#### [Short exercise]
Leave the pictures out, and retype all of the material exactly as written.
start Information shown
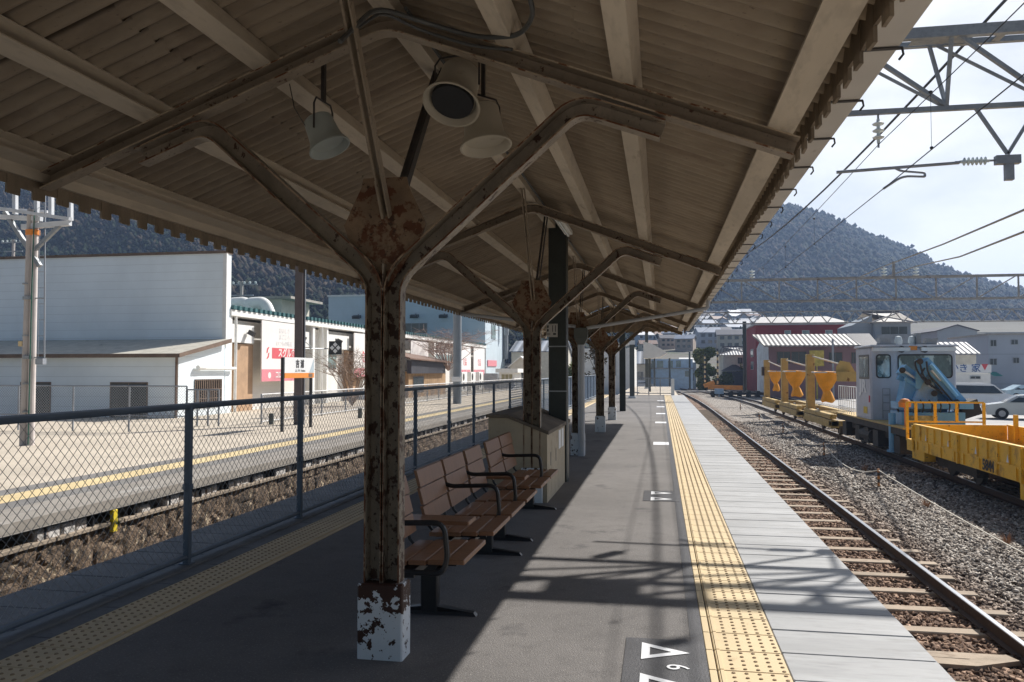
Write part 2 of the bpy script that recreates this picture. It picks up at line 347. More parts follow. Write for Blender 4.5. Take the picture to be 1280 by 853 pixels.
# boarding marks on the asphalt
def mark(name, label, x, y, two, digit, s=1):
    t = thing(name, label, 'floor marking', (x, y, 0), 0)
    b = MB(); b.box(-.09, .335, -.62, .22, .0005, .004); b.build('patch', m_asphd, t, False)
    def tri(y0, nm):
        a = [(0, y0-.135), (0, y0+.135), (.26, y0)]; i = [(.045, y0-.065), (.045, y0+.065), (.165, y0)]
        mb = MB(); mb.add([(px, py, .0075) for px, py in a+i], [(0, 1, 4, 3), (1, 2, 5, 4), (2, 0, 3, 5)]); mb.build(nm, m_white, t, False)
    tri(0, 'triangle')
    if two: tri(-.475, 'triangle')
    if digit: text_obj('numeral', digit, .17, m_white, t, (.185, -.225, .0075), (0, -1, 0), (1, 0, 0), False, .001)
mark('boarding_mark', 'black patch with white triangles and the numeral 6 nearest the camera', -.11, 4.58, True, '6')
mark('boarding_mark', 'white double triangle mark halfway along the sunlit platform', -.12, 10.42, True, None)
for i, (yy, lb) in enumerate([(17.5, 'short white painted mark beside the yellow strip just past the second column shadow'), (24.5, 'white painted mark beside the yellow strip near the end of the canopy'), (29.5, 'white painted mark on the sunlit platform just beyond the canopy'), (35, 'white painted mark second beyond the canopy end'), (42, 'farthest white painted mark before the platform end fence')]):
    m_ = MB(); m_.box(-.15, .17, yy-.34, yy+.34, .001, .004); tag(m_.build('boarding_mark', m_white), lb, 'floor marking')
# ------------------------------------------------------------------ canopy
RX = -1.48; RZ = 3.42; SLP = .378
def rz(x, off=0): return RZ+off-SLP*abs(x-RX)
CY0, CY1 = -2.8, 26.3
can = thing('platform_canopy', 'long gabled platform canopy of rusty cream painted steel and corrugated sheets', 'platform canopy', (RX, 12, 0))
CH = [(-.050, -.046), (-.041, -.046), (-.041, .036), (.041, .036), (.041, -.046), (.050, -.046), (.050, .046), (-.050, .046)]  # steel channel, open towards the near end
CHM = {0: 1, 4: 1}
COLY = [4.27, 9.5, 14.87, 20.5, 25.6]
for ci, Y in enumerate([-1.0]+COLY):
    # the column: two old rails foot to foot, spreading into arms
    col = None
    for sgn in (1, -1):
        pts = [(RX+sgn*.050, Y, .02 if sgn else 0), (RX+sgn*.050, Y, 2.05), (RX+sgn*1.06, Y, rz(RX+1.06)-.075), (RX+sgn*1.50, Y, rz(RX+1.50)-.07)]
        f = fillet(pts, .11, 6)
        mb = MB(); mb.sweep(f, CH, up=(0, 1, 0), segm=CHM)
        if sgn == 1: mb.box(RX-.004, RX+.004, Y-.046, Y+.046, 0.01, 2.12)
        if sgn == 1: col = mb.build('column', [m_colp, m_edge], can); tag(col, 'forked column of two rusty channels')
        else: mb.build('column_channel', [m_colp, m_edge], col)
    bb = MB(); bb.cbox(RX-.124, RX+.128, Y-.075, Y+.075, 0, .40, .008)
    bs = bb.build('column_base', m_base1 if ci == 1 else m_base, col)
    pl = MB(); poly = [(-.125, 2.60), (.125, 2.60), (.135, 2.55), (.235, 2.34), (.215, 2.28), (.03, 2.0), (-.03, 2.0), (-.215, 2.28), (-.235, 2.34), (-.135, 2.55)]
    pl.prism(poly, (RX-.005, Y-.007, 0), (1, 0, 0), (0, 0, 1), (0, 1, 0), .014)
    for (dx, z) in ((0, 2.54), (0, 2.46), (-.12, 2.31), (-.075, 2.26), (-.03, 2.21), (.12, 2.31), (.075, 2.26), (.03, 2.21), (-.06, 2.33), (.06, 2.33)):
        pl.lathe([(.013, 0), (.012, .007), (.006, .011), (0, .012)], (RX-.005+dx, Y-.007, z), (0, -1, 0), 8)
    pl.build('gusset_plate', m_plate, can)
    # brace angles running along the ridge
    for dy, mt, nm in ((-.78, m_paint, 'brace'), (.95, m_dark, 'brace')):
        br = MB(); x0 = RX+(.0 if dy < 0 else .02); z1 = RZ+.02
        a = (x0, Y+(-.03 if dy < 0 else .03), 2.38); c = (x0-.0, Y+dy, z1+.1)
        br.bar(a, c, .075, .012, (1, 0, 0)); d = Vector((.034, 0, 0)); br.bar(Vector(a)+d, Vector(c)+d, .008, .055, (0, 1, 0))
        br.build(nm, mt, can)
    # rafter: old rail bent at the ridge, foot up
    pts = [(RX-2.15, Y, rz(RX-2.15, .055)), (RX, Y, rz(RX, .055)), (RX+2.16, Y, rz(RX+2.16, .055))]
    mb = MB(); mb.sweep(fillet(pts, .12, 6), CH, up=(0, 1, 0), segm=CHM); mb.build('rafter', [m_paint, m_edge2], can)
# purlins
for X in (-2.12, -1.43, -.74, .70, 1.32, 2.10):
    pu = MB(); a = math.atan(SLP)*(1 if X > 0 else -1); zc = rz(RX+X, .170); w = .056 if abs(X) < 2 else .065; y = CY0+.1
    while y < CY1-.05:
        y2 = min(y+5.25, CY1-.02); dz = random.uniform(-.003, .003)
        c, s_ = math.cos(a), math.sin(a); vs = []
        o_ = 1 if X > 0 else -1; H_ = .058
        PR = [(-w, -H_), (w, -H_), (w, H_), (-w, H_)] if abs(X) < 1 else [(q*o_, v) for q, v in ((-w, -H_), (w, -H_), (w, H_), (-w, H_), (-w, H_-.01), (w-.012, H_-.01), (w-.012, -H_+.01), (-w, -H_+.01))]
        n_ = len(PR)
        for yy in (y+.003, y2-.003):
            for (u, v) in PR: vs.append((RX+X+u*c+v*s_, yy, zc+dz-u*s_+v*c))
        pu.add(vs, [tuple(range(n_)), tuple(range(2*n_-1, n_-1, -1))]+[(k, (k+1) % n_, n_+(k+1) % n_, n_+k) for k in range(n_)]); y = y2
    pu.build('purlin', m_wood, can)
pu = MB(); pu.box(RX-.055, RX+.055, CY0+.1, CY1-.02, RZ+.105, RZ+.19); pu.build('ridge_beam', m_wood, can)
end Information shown
#### [Result of this exercise]
Write part 2 of the bpy script that recreates this picture. It picks up at line 347. More parts follow. Write for Blender 4.5. Take the picture to be 1280 by 853 pixels.
# boarding marks on the asphalt
def mark(name, label, x, y, two, digit, s=1):
    t = thing(name, label, 'floor marking', (x, y, 0), 0)
    b = MB(); b.box(-.09, .335, -.62, .22, .0005, .004); b.build('patch', m_asphd, t, False)
    def tri(y0, nm):
        a = [(0, y0-.135), (0, y0+.135), (.26, y0)]; i = [(.045, y0-.065), (.045, y0+.065), (.165, y0)]
        mb = MB(); mb.add([(px, py, .0075) for px, py in a+i], [(0, 1, 4, 3), (1, 2, 5, 4), (2, 0, 3, 5)]); mb.build(nm, m_white, t, False)
    tri(0, 'triangle')
    if two: tri(-.475, 'triangle')
    if digit: text_obj('numeral', digit, .17, m_white, t, (.185, -.225, .0075), (0, -1, 0), (1, 0, 0), False, .001)
mark('boarding_mark', 'black patch with white triangles and the numeral 6 nearest the camera', -.11, 4.58, True, '6')
mark('boarding_mark', 'white double triangle mark halfway along the sunlit platform', -.12, 10.42, True, None)
for i, (yy, lb) in enumerate([(17.5, 'short white painted mark beside the yellow strip just past the second column shadow'), (24.5, 'white painted mark beside the yellow strip near the end of the canopy'), (29.5, 'white painted mark on the sunlit platform just beyond the canopy'), (35, 'white painted mark second beyond the canopy end'), (42, 'farthest white painted mark before the platform end fence')]):
    m_ = MB(); m_.box(-.15, .17, yy-.34, yy+.34, .001, .004); tag(m_.build('boarding_mark', m_white), lb, 'floor marking')
# ------------------------------------------------------------------ canopy
RX = -1.48; RZ = 3.42; SLP = .378
def rz(x, off=0): return RZ+off-SLP*abs(x-RX)
CY0, CY1 = -2.8, 26.3
can = thing('platform_canopy', 'long gabled platform canopy of rusty cream painted steel and corrugated sheets', 'platform canopy', (RX, 12, 0))
CH = [(-.050, -.046), (-.041, -.046), (-.041, .036), (.041, .036), (.041, -.046), (.050, -.046), (.050, .046), (-.050, .046)]  # steel channel, open towards the near end
CHM = {0: 1, 4: 1}
COLY = [4.27, 9.5, 14.87, 20.5, 25.6]
for ci, Y in enumerate([-1.0]+COLY):
    # the column: two old rails foot to foot, spreading into arms
    col = None
    for sgn in (1, -1):
        pts = [(RX+sgn*.050, Y, .02 if sgn else 0), (RX+sgn*.050, Y, 2.05), (RX+sgn*1.06, Y, rz(RX+1.06)-.075), (RX+sgn*1.50, Y, rz(RX+1.50)-.07)]
        f = fillet(pts, .11, 6)
        mb = MB(); mb.sweep(f, CH, up=(0, 1, 0), segm=CHM)
        if sgn == 1: mb.box(RX-.004, RX+.004, Y-.046, Y+.046, 0.01, 2.12)
        if sgn == 1: col = mb.build('column', [m_colp, m_edge], can); tag(col, 'forked column of two rusty channels')
        else: mb.build('column_channel', [m_colp, m_edge], col)
    bb = MB(); bb.cbox(RX-.124, RX+.128, Y-.075, Y+.075, 0, .40, .008)
    bs = bb.build('column_base', m_base1 if ci == 1 else m_base, col)
    pl = MB(); poly = [(-.125, 2.60), (.125, 2.60), (.135, 2.55), (.235, 2.34), (.215, 2.28), (.03, 2.0), (-.03, 2.0), (-.215, 2.28), (-.235, 2.34), (-.135, 2.55)]
    pl.prism(poly, (RX-.005, Y-.007, 0), (1, 0, 0), (0, 0, 1), (0, 1, 0), .014)
    for (dx, z) in ((0, 2.54), (0, 2.46), (-.12, 2.31), (-.075, 2.26), (-.03, 2.21), (.12, 2.31), (.075, 2.26), (.03, 2.21), (-.06, 2.33), (.06, 2.33)):
        pl.lathe([(.013, 0), (.012, .007), (.006, .011), (0, .012)], (RX-.005+dx, Y-.007, z), (0, -1, 0), 8)
    pl.build('gusset_plate', m_plate, can)
    # brace angles running along the ridge
    for dy, mt, nm in ((-.78, m_paint, 'brace'), (.95, m_dark, 'brace')):
        br = MB(); x0 = RX+(.0 if dy < 0 else .02); z1 = RZ+.02
        a = (x0, Y+(-.03 if dy < 0 else .03), 2.38); c = (x0-.0, Y+dy, z1+.1)
        br.bar(a, c, .075, .012, (1, 0, 0)); d = Vector((.034, 0, 0)); br.bar(Vector(a)+d, Vector(c)+d, .008, .055, (0, 1, 0))
        br.build(nm, mt, can)
    # rafter: old rail bent at the ridge, foot up
    pts = [(RX-2.15, Y, rz(RX-2.15, .055)), (RX, Y, rz(RX, .055)), (RX+2.16, Y, rz(RX+2.16, .055))]
    mb = MB(); mb.sweep(fillet(pts, .12, 6), CH, up=(0, 1, 0), segm=CHM); mb.build('rafter', [m_paint, m_edge2], can)
# purlins
for X in (-2.12, -1.43, -.74, .70, 1.32, 2.10):
    pu = MB(); a = math.atan(SLP)*(1 if X > 0 else -1); zc = rz(RX+X, .170); w = .056 if abs(X) < 2 else .065; y = CY0+.1
    while y < CY1-.05:
        y2 = min(y+5.25, CY1-.02); dz = random.uniform(-.003, .003)
        c, s_ = math.cos(a), math.sin(a); vs = []
        o_ = 1 if X > 0 else -1; H_ = .058
        PR = [(-w, -H_), (w, -H_), (w, H_), (-w, H_)] if abs(X) < 1 else [(q*o_, v) for q, v in ((-w, -H_), (w, -H_), (w, H_), (-w, H_), (-w, H_-.01), (w-.012, H_-.01), (w-.012, -H_+.01), (-w, -H_+.01))]
        n_ = len(PR)
        for yy in (y+.003, y2-.003):
            for (u, v) in PR: vs.append((RX+X+u*c+v*s_, yy, zc+dz-u*s_+v*c))
        pu.add(vs, [tuple(range(n_)), tuple(range(2*n_-1, n_-1, -1))]+[(k, (k+1) % n_, n_+(k+1) % n_, n_+k) for k in range(n_)]); y = y2
    pu.build('purlin', m_wood, can)
pu = MB(); pu.box(RX-.055, RX+.055, CY0+.1, CY1-.02, RZ+.105, RZ+.19); pu.build('ridge_beam', m_wood, can)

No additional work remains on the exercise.